When I looked for books to read for the 1936 Club, I picked a couple of rereads, as I usually do, but also tried to find one I hadn’t read before. That novel was Nightwood, which I had heard of for years.
T. S. Eliot, who wrote the original Introduction and had a great deal to do with its publication, said that it would “appeal primarily to readers of poetry.” That comment struck dread into my heart, because I am not a big poetry reader. And indeed this is a difficult novel.
The plot is relatively slight. Felix, an Austrian Jew and pseudo-baron, marries Robin Vote because he wants a son to pass his heritage to. Robin is an enigma whom we only see through the eyes of those infatuated with her. She is boyish, and the Doctor, an intersex character who is also an enigma, implies that she is also intersex. Robin seems to view motherhood with horror, so she leaves Felix with his son and takes up with Nora, who is madly in love with her and spends most of her time dragging her, dead drunk, out of sleazy Parisian nightclubs. Then Robin dumps Nora for Jenny, a woman who always wants what other people have.

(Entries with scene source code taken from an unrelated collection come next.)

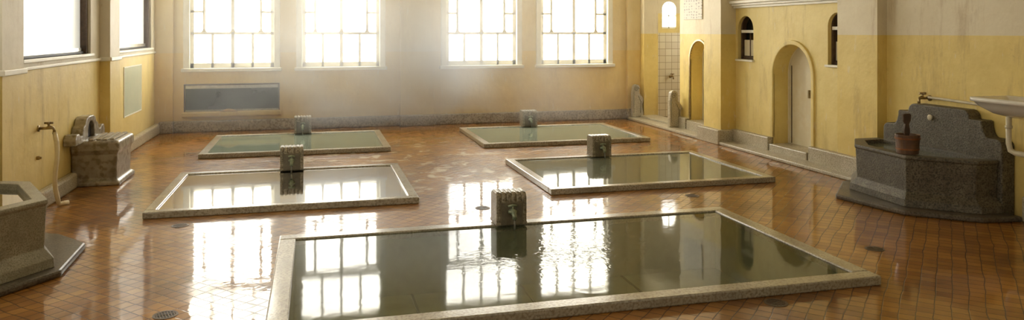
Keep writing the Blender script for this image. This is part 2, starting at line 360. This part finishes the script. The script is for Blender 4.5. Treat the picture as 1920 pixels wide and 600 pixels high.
# right wall
def arch_fill(mb, x0, x1, y0, y1, zt):
    r = (y1-y0)/2; c = (y0+y1)/2; N = 20; zs = zt-r
    P = [(c-r*math.cos(math.pi*i/N), zs+r*math.sin(math.pi*i/N)) for i in range(N+1)]
    for (a, za), (b, zb) in zip(P, P[1:]): mb.extx([(a,za),(b,zb),(b,zt+.001),(a,zt+.001)], x0, x1)
def arch_ring(mb, x0, x1, c, zt, r, w, zb):
    N = 24; zs = zt-r
    P = [(c-(r)*math.cos(math.pi*i/N), zs+(r)*math.sin(math.pi*i/N)) for i in range(N+1)]
    Q = [(c-(r+w)*math.cos(math.pi*i/N), zs+(r+w)*math.sin(math.pi*i/N)) for i in range(N+1)]
    P = [(c-r, zb)] + P + [(c+r, zb)]; Q = [(c-r-w, zb)] + Q + [(c+r+w, zb)]
    mb.loft([[(x0,*P[i]),(x0,*Q[i]),(x1,*Q[i]),(x1,*P[i])] for i in range(len(P))])
XO = XR+.35
D1 = (9.88,10.86,.15,1.80); D2 = (12.98,13.70,.22,1.82); S1 = (11.46,11.95,1.52,2.28); S2 = (9.12,9.52,1.52,2.28)
mb = MB()
grid([-2.5, 14.15], [0, ZC], [D1,D2,S1,S2,(9.12,12.02,0,2.44)], lambda a,b,c,d: mb.box(XR,XO,a,b,c,d))
mb.box(XR, XO, 15.9, YB+.02, 0, ZC); mb.box(XR, XO, 14.15, 15.9, 3.6, ZC)
mb.box(XR-.15, XR+.01, 8.34, 9.12, 0, ZC)
mb.box(XR-.30, XR+.01, 12.02, 12.62, 0, ZC)
arch_fill(mb, XR, XO, D2[0], D2[1], D2[3])
mb.mi = 1
grid([9.12, 12.02], [0, 2.44], [D1,S1,S2], lambda a,b,c,d: mb.box(XR,XO,a,b,c,d))
for h in (D1,S1,S2): arch_fill(mb, XR, XO, h[0], h[1], h[3])
struct(mb, 'wall_right', [M['wr'], M['wr2']], 'yellow plaster right wall with arched openings and pillars')
mb = MB()
for dx, z0, z1 in ((.05,2.42,2.46), (.09,2.46,2.50), (.14,2.50,2.55)): mb.box(XR-dx, XR, 9.12, 12.02, z0, z1)
struct(mb, 'trim_2', M['cream'], 'moulded cream cornice above the arched doorway', bevel=.008)
mb = MB(); arch_ring(mb, XR-.03, XR+.02, (D1[0]+D1[1])/2, D1[3], (D1[1]-D1[0])/2, .07, .27)
struct(mb, 'trim_3', M['wr2'], 'raised plaster border around the arched doorway', bevel=.012)
mb = MB(); arch_ring(mb, XR-.02, XR+.02, (D2[0]+D2[1])/2, D2[3], (D2[1]-D2[0])/2, .04, .24)
struct(mb, 'trim_4', M['brass'], 'thin brown border around the narrow arch', bevel=.006)
mb = MB()
for a, b in ((-2.5,6.3), (9.17,9.85), (10.89,12.0), (12.7,12.95), (13.73,14.15)): mb.box(XR-.10, XR, a, b, 0, .27)
mb.box(XR-.10, XR+.29, 9.885, 10.855, 0, .172)
mb.box(XR-.10, XR+.29, 12.985, 13.695, 0, .235)
mb.box(XR-.24, XR, 8.28, 9.17, 0, .30); mb.box(XR-.40, XR, 11.94, 12.7, 0, .26)
mb.box(XR-.38, XR, 8.5, 15.95, 0, .055)
mb.box(XR-.1, XR+.3, 14.15, 15.9, 0, .10)
struct(mb, 'baseboard_right', M['granite_pale'], 'pale stepped stone kerb along the right wall', bevel=.015)

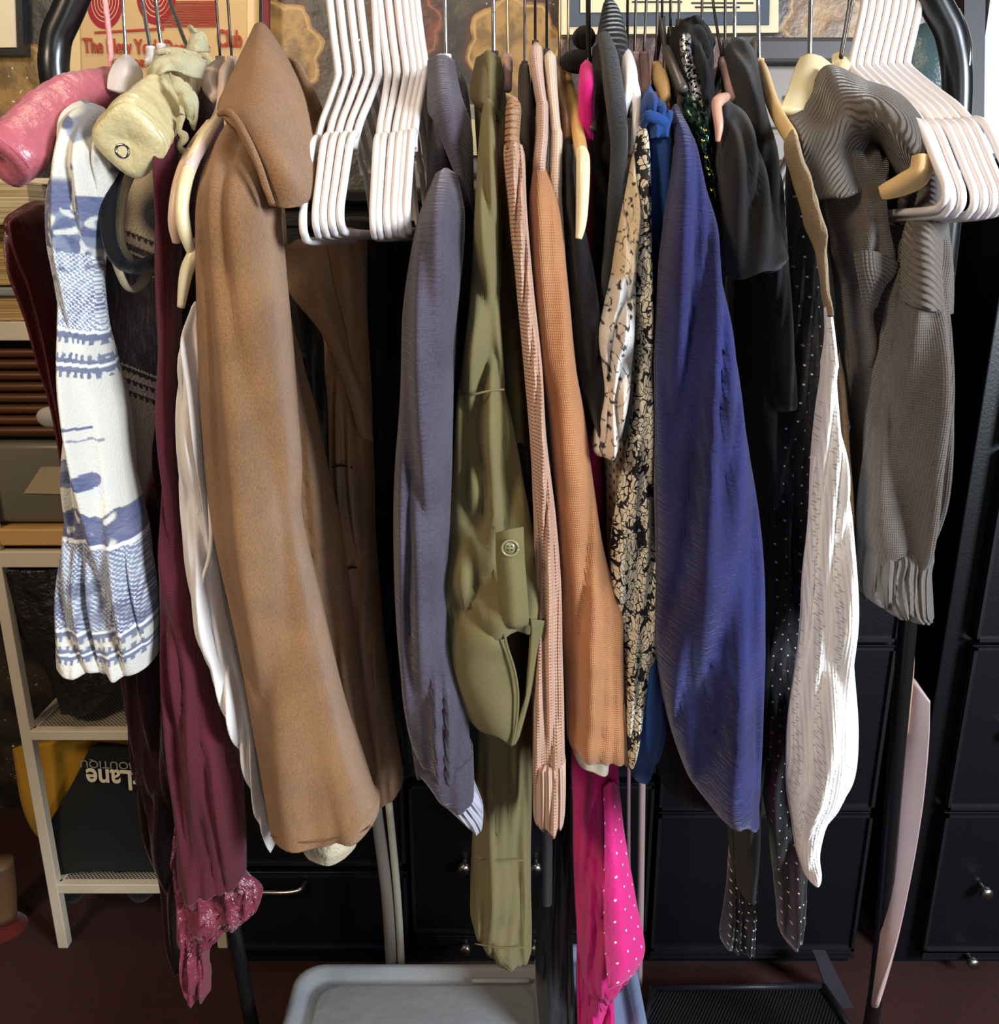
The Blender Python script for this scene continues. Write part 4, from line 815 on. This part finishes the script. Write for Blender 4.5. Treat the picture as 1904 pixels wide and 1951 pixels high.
# --- hot pink dress
def mat_dots(n, base, dot, k, r, u0=-1e9, bumpk=None, rough=.6, emit=0):
    t = NT(n); u, v = t.uv(); a = t.math('MULTIPLY', t.math('ADD', u, v), k); b = t.math('MULTIPLY', t.math('SUBTRACT', u, v), k)
    fa = t.math('ADD', t.math('FRACT', a), -.5); fb_ = t.math('ADD', t.math('FRACT', b), -.5)
    d = t.math('SQRT', t.math('ADD', t.math('MULTIPLY', fa, fa), t.math('MULTIPLY', fb_, fb_)))
    m = t.math('SUBTRACT', 1.0, t.step(d, r*.8, r*1.15))
    if u0 > -1e8: m = t.math('MULTIPLY', m, t.step(u, u0, u0+.001))
    o = t.obj(); c = rgb(base)
    t.set(Base_Color=t.mix(m, t.mix(t.noise(o, 12), c, tuple(x*.8 for x in c[:3])+(1,)), rgb(dot)), Roughness=rough, Sheen_Weight=.3)
    t.bump(t.math('ADD', m, t.noise(o, 200)), .001); return t.m
M_hp = fabric('hot_pink_crepe', '#e0127e', 'weave', .6, .3, .15); M_hpd = mat_dots('hot_pink_dotted', '#e0127e', '#ffd5e8', 32, .085)
g = garment('pink_dress', 'hot pink dress with white dots and tapering hem', 'dress', 1118, 118)
loft('shoulder', [(121, 1105, 1129, -.08, .012), (134, 1103, 1132, -.09, .016), (160, 1101, 1134, -.1, .02), (200, 1102, 1134, -.1, .018), (262, 1104, 1132, -.1, .012)], M_hp, g, fold=.002)
loft('bodice', [(240, 1104, 1128, -.05, .02), (300, 1100, 1130, -.05, .03), (450, 1110, 1140), (600, 1118, 1150), (900, 1100, 1160), (1300, 1095, 1165)], fabric('crimson_crepe', '#a80f48', 'weave', .7), g, fold=.006)
loft('skirt', [(1400, 1088, 1168, -.04, .03), (1500, 1088, 1178, -.05, .035), (1600, 1092, 1188), (1700, 1094, 1205), (1780, 1098, 1220), (1100, 1830, 1226, 1812, -.05, .03), (1115, 1905, 1222, 1838, -.05, .028), (1140, 1912, 1180, 1880, -.05, .02)], M_hp, g, fold=.03, ff=36, fz=1.2, seed=52, wr=.003)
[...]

All the characters are distraught.
The novel is most known for its style and language. It is crammed with images and metaphor, but it is difficult to understand what the characters are talking about, especially the Doctor. I felt like I understood him less than half the time.
The novel seems filled with dread, as it might well in pre-World War II Europe, even though its characters’ preoccupations are not political. I found it disturbing, thought-provoking, and astonishing.